According to research from Frost & Sullivan, private label sales of components such as brakes, lighting and air conditioning is growing at 6.2 percent annually. In comparison, national brands registered annual growth of 2 percent.

Likewise, NPD’s Automotive Aftermarket Industry Monitor (AAIM) — which tracks retail and commercial sales at the point-of-sale for more than 18,000 auto parts stores in the U.S. — reports that private label dollar volume increased by 8.8 percent for the year ending April 2009.

“The recession has focused consumers on value,” says David Portalatin, industry analyst for NPD’s auto unit. “The lower prices often offered by private label brands are a compelling offer for consumers looking to cut back.”

But growth in private-label sales can be a double-edged sword for distributors. Private labels offer higher profits, but their lower price could negatively impact total sales revenues. Also, as noted in the Frost & Sullivan report, distributors cannot invest too heavily in private labels at the expense of national brands and OE brands because the majority of customers prefer a wide array of brand choices.

Plus, many DIYers, or in this case, DIFOs, feel the same way. Ryan Beesley, a handyman in Cleveland, swears by name brands.

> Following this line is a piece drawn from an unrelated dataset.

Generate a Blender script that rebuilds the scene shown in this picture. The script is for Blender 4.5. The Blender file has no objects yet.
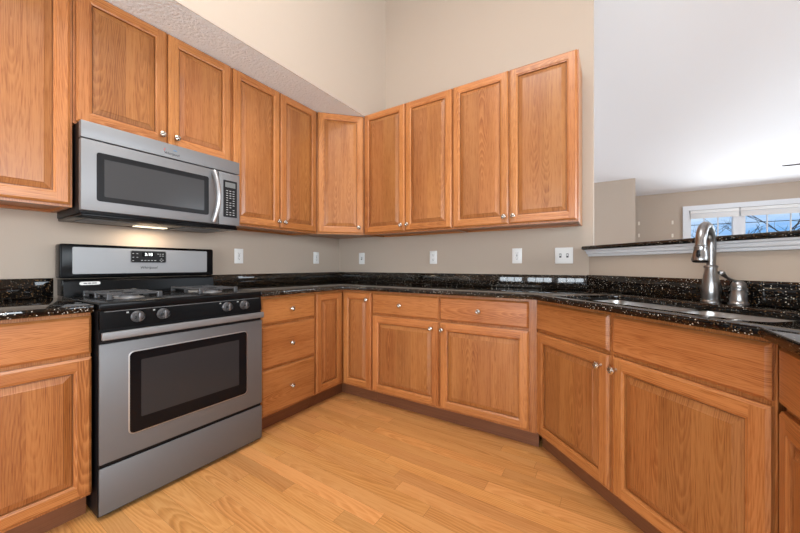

“Brand names can be a little more expensive, but they are worth it in the long run,” he says. “With brand names, you are going to get more horsepower, more torque and better performance. You are actually getting more quality for your money.”

Also, in figuring private vs. brand name product mix, distributors must keep commercial customers in mind. And a majority of repair shop owners surveyed by Frost & Sullivan found private label products inferior to OE and brand name parts.

“Despite the popularity of private label products, shop owners delivered scathing reviews to aftermarket private label brands,” says Frost & Sullivan Global Program Manager Mary-Beth Kellenberger. “Complaints of poor quality, variable quality between part numbers within the line, and fit issues indicate that shop owners are unwilling participants in the growth of private label brands.”

“The takeaway is manufacturers need to understand where consumers stand on quality versus value, and they must clearly differentiate those attributes that will best drive purchase behavior,” says Portalatin. “Retailers likewise should evaluate brand assortment to make sure they are meeting the requirements of both quality and value driven consumers.”